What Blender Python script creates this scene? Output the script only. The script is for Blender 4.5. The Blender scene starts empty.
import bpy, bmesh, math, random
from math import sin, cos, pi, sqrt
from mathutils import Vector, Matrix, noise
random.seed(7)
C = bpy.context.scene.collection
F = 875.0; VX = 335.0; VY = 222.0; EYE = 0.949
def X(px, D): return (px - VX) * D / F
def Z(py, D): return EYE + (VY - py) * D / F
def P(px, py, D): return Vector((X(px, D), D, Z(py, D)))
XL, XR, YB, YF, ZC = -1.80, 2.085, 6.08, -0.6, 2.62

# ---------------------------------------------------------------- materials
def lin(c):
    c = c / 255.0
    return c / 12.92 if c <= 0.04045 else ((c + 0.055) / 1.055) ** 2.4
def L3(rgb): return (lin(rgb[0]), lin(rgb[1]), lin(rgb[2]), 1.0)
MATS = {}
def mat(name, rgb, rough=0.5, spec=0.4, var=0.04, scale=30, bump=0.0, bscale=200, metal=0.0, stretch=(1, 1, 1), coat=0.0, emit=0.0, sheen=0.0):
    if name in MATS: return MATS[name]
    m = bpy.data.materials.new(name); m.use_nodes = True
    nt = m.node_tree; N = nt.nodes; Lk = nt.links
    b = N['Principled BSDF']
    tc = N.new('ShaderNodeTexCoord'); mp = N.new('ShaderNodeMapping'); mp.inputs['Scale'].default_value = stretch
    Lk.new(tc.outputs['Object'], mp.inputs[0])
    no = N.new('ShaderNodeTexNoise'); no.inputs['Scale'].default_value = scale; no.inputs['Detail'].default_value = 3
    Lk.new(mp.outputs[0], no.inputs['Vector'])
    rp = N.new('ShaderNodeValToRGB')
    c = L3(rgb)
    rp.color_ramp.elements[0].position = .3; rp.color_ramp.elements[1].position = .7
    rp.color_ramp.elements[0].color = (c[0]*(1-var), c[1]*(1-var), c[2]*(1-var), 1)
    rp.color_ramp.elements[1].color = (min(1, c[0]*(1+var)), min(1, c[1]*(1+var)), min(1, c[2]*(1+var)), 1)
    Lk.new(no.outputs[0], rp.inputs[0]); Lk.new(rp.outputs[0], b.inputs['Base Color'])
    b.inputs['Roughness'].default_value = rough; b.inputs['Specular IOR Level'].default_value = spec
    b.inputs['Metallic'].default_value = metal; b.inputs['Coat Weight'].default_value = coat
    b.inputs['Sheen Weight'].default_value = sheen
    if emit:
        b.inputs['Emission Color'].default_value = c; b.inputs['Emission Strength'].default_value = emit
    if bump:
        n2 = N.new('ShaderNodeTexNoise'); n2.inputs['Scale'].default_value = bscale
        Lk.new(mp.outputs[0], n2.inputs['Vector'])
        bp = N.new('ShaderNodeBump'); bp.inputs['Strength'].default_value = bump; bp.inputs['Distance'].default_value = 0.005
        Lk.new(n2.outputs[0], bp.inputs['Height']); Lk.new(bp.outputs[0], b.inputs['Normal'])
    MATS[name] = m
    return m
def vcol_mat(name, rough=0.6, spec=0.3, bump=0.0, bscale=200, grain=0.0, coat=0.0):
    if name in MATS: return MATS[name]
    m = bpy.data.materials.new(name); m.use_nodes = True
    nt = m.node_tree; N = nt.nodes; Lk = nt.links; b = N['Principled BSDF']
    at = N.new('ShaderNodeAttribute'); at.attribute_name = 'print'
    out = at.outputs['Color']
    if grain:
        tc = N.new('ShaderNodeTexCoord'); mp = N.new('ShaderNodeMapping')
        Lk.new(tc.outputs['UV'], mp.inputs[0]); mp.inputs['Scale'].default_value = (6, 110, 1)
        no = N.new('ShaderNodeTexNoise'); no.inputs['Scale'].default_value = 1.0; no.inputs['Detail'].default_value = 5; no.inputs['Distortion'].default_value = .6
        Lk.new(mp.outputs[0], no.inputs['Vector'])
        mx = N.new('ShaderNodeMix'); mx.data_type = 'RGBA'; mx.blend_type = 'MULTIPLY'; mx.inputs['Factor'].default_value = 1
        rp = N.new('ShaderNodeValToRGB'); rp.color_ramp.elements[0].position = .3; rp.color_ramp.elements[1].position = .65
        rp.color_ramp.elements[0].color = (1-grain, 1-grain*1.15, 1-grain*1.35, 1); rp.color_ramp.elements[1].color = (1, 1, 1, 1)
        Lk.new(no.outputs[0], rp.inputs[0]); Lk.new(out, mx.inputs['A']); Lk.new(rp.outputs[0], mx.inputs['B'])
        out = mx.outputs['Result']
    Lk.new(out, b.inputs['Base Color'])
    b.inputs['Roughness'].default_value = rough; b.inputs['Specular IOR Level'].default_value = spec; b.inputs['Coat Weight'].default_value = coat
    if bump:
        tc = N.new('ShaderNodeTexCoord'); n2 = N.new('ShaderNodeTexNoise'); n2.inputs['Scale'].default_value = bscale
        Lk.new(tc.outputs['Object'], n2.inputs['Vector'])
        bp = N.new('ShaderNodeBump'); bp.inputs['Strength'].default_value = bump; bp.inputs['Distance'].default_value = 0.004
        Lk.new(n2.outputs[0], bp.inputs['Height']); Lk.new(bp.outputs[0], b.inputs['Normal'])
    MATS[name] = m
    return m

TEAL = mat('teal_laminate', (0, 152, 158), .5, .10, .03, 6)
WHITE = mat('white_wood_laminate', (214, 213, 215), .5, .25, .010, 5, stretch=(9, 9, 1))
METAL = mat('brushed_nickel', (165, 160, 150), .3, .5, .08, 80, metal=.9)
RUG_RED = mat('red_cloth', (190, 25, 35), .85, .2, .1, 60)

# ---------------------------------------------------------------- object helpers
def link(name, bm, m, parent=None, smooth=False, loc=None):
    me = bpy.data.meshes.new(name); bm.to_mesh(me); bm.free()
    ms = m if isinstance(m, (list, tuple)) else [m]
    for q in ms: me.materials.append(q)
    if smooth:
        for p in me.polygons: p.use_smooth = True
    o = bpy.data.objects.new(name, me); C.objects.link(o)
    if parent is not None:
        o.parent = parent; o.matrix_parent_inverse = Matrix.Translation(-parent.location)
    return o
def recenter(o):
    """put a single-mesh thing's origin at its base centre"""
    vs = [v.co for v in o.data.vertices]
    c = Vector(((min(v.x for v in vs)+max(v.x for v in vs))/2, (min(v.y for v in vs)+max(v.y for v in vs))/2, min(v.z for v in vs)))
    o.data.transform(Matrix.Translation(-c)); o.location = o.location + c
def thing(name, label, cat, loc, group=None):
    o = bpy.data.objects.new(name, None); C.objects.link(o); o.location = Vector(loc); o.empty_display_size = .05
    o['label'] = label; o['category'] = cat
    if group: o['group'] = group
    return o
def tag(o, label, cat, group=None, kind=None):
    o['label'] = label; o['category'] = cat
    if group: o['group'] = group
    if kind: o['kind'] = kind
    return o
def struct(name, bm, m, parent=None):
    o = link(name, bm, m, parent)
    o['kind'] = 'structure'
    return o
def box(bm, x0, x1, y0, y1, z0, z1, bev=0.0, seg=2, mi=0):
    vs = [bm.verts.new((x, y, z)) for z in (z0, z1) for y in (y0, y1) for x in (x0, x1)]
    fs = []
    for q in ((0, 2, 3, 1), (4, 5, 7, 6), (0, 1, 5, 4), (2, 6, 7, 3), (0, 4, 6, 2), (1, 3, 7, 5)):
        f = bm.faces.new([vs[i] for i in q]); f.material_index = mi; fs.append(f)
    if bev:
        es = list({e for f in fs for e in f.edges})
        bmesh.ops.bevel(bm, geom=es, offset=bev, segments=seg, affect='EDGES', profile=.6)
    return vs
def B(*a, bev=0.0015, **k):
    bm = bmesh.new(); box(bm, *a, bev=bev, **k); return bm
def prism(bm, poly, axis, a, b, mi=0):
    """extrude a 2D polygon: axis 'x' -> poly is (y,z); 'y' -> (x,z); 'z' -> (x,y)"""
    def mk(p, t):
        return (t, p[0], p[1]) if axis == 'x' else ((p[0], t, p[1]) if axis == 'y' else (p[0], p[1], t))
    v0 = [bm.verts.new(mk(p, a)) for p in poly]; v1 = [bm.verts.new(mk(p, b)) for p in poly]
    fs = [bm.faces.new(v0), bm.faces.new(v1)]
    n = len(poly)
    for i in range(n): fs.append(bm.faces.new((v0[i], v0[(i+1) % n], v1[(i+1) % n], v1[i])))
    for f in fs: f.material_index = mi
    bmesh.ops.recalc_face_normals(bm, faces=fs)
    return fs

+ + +

#### Given task
From the top of the listing above, restate each line word for word up to and including the line with "XL, XR, YB, YF, ZC"; add nothing else.

#### Exercise solution
What Blender Python script creates this scene? Output the script only. The script is for Blender 4.5. The Blender scene starts empty.
import bpy, bmesh, math, random
from math import sin, cos, pi, sqrt
from mathutils import Vector, Matrix, noise
random.seed(7)
C = bpy.context.scene.collection
F = 875.0; VX = 335.0; VY = 222.0; EYE = 0.949
def X(px, D): return (px - VX) * D / F
def Z(py, D): return EYE + (VY - py) * D / F
def P(px, py, D): return Vector((X(px, D), D, Z(py, D)))
XL, XR, YB, YF, ZC = -1.80, 2.085, 6.08, -0.6, 2.62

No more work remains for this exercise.